The price of meat in supermarkets could rise if processor Grampian Country Food Group succeeds in persuading supermarkets to pay more for its products.
The Grampian sales force has begun negotiating with the multiples in a bid to win a 6% increase in the amount they pay for beef, chicken, lamb and pork.
Staff have met retail executives to explain how rising feed, energy and packaging costs are wiping out farmers’ and processors’ margins.
Grampian claims that higher gas and electricity bills are making the heating of poultry sheds unsustainably expensive. Prices have risen by up to 47% in the past year. Rising feed costs are also hitting producers hard.
Meanwhile, fuel price hikes are starting to bite, impacting on haulage of livestock and finished product.
The rising cost of oil is also pushing up packaging costs.
Philip Wilkinson, MD of Grampian’s chicken business, said: “We are looking for a 6% increase on packaged product, built up of 3% fuel price increases, 2% feed increases and 1% packaging increases.”
Grampian is taking care not to demand an increase in the retail price of meat, a strategy that would mirror that of the dairy industry over the past few months.
Wilkinson said: “We’re mindful of the fact that we don’t want to lose volume, and we know that price point is critical.

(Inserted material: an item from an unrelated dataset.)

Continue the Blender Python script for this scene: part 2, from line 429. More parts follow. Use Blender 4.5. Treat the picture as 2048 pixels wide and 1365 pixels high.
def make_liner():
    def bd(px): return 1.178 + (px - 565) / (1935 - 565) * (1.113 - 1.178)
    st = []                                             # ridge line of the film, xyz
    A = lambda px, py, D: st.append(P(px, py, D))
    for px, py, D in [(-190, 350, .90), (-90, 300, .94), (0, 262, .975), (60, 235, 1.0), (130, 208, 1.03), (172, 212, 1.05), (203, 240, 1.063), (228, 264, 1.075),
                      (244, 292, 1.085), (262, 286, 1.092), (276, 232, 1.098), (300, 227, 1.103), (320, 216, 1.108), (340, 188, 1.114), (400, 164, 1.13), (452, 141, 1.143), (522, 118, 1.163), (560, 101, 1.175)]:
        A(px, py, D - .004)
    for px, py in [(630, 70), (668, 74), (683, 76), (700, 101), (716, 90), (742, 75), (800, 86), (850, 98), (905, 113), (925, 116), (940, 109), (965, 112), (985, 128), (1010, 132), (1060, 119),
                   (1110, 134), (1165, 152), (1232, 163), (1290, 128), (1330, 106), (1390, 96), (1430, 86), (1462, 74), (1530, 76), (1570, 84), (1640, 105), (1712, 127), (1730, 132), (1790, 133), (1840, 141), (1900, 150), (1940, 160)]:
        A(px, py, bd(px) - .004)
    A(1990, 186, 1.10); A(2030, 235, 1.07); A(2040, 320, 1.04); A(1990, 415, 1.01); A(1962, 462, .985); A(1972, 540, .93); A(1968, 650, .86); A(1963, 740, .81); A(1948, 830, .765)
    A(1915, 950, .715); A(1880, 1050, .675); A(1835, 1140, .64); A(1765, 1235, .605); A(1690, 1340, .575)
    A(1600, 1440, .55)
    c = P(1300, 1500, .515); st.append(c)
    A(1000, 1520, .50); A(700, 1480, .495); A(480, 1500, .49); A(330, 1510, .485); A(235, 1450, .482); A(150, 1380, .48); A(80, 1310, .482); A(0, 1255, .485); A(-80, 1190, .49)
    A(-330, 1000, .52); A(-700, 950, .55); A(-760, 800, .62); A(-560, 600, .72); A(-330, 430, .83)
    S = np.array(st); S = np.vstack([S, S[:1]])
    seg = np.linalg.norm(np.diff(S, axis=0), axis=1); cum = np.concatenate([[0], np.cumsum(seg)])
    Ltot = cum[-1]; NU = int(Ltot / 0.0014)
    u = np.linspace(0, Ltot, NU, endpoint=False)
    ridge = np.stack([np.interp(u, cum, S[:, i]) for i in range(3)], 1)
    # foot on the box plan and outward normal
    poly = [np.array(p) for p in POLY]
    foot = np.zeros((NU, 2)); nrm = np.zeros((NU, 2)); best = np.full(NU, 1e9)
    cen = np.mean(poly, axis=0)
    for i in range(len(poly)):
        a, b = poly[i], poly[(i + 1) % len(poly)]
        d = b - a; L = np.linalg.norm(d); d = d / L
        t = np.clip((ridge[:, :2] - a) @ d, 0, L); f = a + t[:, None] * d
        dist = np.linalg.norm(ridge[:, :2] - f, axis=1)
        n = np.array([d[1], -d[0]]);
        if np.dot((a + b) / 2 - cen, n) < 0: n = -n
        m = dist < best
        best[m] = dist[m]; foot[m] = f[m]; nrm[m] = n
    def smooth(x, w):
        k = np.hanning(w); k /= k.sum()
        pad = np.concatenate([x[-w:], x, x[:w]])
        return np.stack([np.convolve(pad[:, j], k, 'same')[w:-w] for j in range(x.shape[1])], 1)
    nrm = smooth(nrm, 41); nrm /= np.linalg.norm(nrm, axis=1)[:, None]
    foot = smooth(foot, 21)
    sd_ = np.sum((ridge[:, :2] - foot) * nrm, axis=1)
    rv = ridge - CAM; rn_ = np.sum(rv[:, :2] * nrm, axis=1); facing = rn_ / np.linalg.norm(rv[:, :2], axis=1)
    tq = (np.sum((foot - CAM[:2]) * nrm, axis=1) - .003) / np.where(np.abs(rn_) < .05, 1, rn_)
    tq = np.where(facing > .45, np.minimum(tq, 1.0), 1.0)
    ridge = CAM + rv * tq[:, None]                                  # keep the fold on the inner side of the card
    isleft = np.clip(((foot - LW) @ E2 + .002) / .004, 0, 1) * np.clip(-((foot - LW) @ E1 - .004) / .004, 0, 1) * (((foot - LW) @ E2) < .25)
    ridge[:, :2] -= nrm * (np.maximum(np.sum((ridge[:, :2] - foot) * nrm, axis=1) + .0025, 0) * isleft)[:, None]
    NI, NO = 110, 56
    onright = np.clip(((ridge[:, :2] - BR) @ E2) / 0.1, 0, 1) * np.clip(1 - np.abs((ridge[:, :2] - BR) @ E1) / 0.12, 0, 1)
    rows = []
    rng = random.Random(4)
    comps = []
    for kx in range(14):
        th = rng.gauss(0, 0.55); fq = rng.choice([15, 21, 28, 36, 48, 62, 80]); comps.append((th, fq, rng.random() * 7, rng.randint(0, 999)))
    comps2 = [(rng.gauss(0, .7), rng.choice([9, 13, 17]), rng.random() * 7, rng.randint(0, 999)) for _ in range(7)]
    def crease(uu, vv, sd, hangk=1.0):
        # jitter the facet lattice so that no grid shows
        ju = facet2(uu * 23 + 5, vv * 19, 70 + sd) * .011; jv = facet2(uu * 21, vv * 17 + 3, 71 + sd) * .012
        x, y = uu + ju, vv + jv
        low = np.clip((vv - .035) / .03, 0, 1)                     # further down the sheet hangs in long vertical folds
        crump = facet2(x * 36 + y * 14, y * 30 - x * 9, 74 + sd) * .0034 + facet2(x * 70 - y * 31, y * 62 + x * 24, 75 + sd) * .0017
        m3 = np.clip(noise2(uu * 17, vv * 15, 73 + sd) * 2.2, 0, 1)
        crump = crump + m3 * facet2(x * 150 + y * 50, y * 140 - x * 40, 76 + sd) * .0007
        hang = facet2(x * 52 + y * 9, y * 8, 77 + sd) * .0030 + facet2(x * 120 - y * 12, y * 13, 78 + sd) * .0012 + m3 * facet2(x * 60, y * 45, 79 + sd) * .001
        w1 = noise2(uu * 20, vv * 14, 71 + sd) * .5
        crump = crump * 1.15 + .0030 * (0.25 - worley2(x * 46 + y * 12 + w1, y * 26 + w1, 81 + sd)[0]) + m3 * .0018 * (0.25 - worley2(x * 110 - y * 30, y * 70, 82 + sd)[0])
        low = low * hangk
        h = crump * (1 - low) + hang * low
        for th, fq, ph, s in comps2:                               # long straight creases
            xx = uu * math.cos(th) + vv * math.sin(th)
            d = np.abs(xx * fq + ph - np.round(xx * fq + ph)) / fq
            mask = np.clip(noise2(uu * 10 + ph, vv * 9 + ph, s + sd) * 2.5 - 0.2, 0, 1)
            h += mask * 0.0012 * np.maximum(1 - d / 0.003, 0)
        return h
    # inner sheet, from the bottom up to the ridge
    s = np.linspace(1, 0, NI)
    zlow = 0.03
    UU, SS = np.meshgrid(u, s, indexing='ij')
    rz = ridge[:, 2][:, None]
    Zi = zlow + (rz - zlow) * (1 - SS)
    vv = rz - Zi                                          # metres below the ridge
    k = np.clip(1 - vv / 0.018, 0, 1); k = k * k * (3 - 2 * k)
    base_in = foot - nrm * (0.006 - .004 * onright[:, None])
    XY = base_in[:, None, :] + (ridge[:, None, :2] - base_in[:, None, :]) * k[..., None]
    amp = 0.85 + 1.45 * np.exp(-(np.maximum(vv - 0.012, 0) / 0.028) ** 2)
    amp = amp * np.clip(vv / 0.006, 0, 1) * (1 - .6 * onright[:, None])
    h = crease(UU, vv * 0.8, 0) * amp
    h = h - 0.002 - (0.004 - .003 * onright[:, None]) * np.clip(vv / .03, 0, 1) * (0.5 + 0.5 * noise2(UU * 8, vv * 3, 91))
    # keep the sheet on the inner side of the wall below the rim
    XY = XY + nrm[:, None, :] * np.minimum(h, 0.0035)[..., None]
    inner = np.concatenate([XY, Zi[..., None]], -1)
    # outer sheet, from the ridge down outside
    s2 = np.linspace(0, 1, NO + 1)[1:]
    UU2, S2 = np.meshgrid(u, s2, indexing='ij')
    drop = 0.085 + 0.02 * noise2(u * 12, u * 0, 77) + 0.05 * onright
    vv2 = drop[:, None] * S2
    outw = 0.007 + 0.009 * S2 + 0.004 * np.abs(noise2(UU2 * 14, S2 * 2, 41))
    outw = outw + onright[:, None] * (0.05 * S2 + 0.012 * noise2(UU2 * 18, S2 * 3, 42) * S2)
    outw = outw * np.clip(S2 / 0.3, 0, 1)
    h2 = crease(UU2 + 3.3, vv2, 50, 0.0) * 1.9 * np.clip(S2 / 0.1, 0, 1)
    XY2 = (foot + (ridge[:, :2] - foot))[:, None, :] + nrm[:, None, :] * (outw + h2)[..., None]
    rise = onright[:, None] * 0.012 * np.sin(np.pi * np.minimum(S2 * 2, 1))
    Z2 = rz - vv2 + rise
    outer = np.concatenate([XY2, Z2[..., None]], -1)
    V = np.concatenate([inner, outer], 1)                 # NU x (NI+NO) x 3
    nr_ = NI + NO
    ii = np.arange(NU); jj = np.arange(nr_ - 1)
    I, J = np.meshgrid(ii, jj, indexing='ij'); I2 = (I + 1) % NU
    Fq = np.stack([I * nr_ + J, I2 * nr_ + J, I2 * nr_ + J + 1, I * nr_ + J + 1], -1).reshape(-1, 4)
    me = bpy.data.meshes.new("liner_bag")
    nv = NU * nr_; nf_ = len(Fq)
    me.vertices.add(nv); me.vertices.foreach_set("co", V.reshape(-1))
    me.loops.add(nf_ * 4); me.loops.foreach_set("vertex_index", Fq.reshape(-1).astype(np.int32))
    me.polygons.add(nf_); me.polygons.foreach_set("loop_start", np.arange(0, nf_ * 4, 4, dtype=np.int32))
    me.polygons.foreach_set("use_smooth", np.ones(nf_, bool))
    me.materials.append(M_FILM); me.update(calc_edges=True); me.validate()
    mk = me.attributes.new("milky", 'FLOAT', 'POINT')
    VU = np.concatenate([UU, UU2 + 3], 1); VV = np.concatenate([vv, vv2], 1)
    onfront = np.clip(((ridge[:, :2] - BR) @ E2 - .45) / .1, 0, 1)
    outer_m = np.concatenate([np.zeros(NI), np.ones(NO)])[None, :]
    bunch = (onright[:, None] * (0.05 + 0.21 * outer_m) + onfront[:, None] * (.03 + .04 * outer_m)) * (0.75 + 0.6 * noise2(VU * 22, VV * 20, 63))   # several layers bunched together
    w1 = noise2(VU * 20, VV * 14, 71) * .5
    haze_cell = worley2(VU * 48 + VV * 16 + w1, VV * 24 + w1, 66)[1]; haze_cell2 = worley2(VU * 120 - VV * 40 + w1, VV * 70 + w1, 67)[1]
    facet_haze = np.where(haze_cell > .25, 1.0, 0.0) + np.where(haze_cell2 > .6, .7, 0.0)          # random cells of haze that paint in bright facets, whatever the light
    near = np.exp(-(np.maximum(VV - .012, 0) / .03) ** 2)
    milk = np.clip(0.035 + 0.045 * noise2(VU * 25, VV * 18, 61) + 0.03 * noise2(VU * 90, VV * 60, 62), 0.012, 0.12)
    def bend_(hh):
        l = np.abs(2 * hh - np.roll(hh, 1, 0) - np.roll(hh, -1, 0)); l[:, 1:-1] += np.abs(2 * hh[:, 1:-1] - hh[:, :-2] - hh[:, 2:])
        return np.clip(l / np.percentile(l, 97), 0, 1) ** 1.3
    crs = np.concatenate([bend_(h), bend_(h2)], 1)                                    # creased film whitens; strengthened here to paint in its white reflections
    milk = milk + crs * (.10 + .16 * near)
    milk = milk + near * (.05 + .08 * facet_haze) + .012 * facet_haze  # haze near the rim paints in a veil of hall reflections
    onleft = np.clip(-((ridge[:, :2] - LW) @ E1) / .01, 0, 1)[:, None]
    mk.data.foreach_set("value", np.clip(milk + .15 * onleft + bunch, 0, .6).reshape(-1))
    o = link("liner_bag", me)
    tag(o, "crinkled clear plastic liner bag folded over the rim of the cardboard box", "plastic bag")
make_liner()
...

“But if you asked me whether I believed chicken was good value, then the answer would be yes. Do I think it is sometimes sold too cheaply? Yes I do. Do I think consumers would be prepared to pay a little more? Yes I do.”
Grampian has pledged that up to a third of any increase it wins from its retail customers - which include Tesco, Asda, Sainsbury, Morrisons and Somerfield - will be passed back to farmers.